### Description of the task
Copy out precisely the lines beginning at the line that contains "Keep writing the" and ending at the line that contains "link_deck(p, lr[i][1], 1, 'brown", including both.

# # #

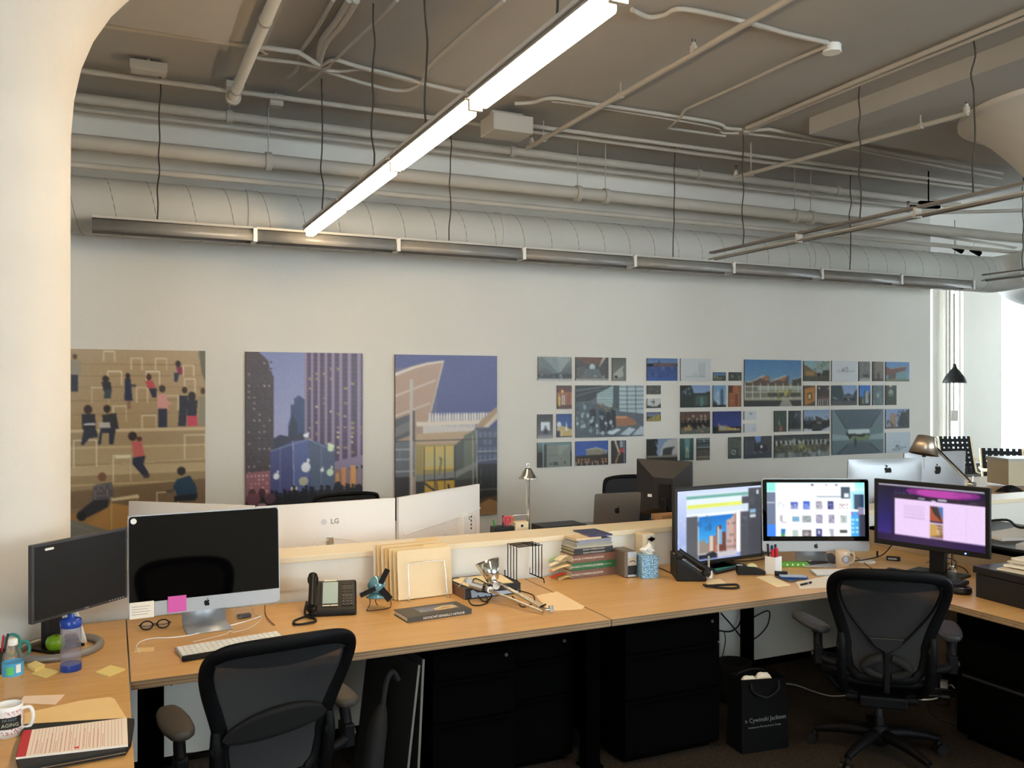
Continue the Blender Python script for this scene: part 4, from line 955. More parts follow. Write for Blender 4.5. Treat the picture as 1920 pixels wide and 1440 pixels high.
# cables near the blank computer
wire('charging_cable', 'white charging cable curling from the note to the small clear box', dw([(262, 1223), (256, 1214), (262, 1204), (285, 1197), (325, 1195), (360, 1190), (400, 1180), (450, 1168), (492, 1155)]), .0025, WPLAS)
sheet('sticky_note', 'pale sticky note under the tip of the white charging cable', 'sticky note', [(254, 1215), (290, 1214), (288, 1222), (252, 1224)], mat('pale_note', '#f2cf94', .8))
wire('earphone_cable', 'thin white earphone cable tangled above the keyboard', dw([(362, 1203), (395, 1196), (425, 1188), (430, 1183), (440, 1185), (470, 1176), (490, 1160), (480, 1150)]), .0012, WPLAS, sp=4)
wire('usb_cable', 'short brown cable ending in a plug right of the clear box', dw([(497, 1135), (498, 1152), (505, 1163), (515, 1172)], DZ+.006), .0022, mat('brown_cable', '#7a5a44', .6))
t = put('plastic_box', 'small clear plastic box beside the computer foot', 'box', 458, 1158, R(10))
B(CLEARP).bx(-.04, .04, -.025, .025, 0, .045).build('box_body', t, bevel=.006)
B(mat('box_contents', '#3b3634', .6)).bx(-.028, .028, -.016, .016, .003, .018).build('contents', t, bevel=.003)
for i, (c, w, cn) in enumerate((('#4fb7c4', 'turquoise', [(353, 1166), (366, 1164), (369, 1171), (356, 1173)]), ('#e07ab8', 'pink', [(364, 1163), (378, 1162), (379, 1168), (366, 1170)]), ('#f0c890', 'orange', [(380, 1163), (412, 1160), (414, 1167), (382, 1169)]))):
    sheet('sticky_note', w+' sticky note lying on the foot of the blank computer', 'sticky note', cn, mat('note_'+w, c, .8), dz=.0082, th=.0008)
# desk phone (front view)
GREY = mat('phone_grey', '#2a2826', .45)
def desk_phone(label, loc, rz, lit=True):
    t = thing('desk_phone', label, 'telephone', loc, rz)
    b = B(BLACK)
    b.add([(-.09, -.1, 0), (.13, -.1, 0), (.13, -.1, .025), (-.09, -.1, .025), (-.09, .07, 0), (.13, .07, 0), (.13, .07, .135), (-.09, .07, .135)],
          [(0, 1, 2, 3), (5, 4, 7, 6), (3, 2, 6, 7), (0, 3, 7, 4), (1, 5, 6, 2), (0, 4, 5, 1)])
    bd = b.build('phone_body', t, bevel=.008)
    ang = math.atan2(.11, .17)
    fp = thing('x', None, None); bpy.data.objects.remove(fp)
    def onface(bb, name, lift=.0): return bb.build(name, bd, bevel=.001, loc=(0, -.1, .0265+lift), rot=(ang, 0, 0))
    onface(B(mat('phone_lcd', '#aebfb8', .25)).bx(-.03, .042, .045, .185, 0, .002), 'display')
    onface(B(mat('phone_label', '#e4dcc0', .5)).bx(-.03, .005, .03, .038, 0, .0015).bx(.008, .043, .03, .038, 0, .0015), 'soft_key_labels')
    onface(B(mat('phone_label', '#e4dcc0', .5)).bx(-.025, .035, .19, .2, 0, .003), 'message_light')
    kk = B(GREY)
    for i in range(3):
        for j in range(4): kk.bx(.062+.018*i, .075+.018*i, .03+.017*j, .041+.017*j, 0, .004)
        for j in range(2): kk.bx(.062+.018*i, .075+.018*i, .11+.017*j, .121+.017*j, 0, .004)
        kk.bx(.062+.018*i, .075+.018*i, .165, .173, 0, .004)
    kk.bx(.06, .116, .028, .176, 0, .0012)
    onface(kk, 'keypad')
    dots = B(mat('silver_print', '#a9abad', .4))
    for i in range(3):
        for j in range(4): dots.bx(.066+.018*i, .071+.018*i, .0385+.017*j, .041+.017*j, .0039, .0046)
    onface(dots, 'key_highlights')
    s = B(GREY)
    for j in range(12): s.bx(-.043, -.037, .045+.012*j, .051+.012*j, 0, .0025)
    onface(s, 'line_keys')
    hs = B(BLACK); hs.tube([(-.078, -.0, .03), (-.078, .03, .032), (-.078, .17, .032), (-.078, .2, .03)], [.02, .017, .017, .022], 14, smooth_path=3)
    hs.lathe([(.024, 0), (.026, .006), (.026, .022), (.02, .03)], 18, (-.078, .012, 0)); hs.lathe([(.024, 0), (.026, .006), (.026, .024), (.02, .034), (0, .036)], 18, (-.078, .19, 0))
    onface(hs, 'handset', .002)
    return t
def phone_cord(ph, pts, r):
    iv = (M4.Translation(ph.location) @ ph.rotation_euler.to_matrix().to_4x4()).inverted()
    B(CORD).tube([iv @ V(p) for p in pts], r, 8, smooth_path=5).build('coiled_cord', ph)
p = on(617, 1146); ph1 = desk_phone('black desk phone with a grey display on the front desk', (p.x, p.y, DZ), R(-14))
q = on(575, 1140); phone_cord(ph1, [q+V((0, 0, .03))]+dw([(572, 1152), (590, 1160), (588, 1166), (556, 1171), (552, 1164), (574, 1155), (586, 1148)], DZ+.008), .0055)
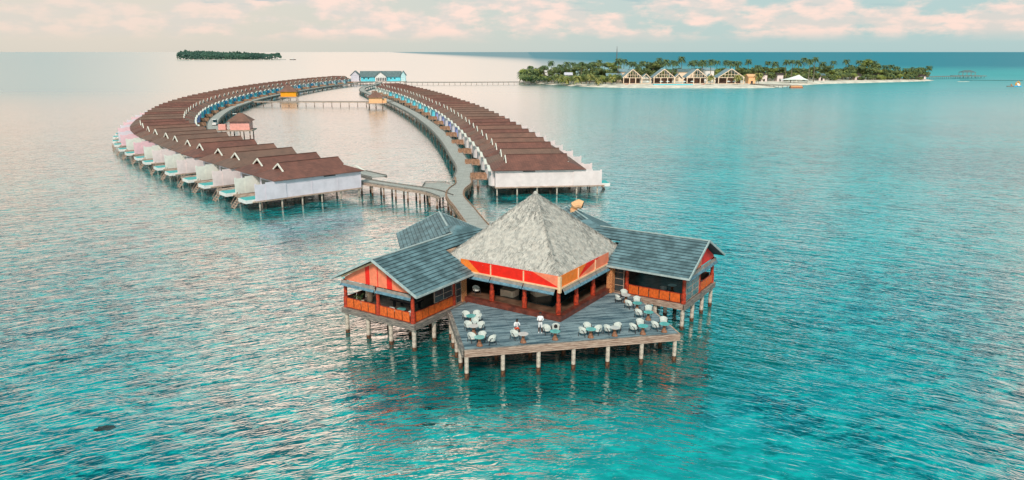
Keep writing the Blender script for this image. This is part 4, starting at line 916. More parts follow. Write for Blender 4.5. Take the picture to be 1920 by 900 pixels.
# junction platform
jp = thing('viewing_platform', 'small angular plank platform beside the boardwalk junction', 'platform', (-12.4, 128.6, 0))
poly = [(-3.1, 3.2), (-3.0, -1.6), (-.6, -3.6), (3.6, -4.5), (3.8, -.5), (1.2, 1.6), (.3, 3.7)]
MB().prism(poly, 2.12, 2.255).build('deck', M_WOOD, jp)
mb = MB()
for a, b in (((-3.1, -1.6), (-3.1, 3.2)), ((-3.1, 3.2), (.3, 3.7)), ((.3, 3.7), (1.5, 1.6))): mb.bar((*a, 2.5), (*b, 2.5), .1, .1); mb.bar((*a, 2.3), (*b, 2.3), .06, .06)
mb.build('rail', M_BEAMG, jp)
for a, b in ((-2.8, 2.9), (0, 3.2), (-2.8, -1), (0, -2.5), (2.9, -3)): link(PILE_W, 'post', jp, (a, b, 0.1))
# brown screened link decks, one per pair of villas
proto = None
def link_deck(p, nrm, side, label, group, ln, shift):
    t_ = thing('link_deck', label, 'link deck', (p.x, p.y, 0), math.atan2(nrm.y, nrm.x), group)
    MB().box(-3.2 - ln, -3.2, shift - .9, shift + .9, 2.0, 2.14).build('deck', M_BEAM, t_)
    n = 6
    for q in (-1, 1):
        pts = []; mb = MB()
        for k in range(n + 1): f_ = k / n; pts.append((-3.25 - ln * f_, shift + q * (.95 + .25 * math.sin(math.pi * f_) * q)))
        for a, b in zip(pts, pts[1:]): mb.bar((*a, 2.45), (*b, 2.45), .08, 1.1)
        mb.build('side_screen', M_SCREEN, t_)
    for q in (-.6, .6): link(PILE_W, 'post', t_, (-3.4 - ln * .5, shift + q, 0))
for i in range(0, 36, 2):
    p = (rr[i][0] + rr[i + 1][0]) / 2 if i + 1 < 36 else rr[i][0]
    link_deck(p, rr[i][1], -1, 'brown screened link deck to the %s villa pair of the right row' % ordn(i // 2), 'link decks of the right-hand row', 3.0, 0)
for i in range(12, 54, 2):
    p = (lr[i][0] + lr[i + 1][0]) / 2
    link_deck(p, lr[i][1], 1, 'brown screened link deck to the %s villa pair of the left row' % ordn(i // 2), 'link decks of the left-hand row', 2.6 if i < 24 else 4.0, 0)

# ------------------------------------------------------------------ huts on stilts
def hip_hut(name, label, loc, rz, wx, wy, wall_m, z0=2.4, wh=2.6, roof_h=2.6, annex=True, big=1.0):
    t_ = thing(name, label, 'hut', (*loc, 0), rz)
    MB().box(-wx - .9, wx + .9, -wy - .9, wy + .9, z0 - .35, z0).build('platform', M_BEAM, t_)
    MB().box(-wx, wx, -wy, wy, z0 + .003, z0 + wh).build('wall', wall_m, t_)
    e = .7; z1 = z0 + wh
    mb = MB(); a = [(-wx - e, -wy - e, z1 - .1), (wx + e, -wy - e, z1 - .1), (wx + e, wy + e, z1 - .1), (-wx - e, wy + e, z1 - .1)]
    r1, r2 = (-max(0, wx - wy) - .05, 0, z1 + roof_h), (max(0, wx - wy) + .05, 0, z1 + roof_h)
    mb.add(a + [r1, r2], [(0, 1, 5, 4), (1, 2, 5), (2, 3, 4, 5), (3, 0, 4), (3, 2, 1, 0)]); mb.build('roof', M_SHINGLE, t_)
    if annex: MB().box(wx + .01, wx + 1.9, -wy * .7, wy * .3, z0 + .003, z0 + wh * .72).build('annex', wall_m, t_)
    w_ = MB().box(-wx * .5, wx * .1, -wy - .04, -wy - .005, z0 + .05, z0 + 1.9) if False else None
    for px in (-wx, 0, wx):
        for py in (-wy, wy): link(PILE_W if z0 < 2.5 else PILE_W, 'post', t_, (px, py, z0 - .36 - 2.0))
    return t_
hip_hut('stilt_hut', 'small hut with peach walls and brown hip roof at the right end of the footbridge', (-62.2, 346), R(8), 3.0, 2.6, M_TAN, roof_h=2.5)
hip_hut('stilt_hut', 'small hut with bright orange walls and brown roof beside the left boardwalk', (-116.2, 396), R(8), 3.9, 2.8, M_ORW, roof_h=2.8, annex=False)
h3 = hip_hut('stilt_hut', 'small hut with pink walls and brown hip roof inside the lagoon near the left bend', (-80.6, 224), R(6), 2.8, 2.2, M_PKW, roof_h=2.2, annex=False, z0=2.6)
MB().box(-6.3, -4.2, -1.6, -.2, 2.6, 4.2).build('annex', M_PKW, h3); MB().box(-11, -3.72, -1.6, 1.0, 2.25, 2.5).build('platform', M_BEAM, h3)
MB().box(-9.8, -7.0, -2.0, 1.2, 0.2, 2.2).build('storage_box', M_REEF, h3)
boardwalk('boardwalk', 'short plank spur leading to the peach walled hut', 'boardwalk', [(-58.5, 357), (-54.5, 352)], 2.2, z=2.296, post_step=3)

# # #

### Reply
Keep writing the Blender script for this image. This is part 4, starting at line 916. More parts follow. Write for Blender 4.5. Take the picture to be 1920 by 900 pixels.
# junction platform
jp = thing('viewing_platform', 'small angular plank platform beside the boardwalk junction', 'platform', (-12.4, 128.6, 0))
poly = [(-3.1, 3.2), (-3.0, -1.6), (-.6, -3.6), (3.6, -4.5), (3.8, -.5), (1.2, 1.6), (.3, 3.7)]
MB().prism(poly, 2.12, 2.255).build('deck', M_WOOD, jp)
mb = MB()
for a, b in (((-3.1, -1.6), (-3.1, 3.2)), ((-3.1, 3.2), (.3, 3.7)), ((.3, 3.7), (1.5, 1.6))): mb.bar((*a, 2.5), (*b, 2.5), .1, .1); mb.bar((*a, 2.3), (*b, 2.3), .06, .06)
mb.build('rail', M_BEAMG, jp)
for a, b in ((-2.8, 2.9), (0, 3.2), (-2.8, -1), (0, -2.5), (2.9, -3)): link(PILE_W, 'post', jp, (a, b, 0.1))
# brown screened link decks, one per pair of villas
proto = None
def link_deck(p, nrm, side, label, group, ln, shift):
    t_ = thing('link_deck', label, 'link deck', (p.x, p.y, 0), math.atan2(nrm.y, nrm.x), group)
    MB().box(-3.2 - ln, -3.2, shift - .9, shift + .9, 2.0, 2.14).build('deck', M_BEAM, t_)
    n = 6
    for q in (-1, 1):
        pts = []; mb = MB()
        for k in range(n + 1): f_ = k / n; pts.append((-3.25 - ln * f_, shift + q * (.95 + .25 * math.sin(math.pi * f_) * q)))
        for a, b in zip(pts, pts[1:]): mb.bar((*a, 2.45), (*b, 2.45), .08, 1.1)
        mb.build('side_screen', M_SCREEN, t_)
    for q in (-.6, .6): link(PILE_W, 'post', t_, (-3.4 - ln * .5, shift + q, 0))
for i in range(0, 36, 2):
    p = (rr[i][0] + rr[i + 1][0]) / 2 if i + 1 < 36 else rr[i][0]
    link_deck(p, rr[i][1], -1, 'brown screened link deck to the %s villa pair of the right row' % ordn(i // 2), 'link decks of the right-hand row', 3.0, 0)
for i in range(12, 54, 2):
    p = (lr[i][0] + lr[i + 1][0]) / 2
    link_deck(p, lr[i][1], 1, 'brown screened link deck to the %s villa pair of the left row' % ordn(i // 2), 'link decks of the left-hand row', 2.6 if i < 24 else 4.0, 0)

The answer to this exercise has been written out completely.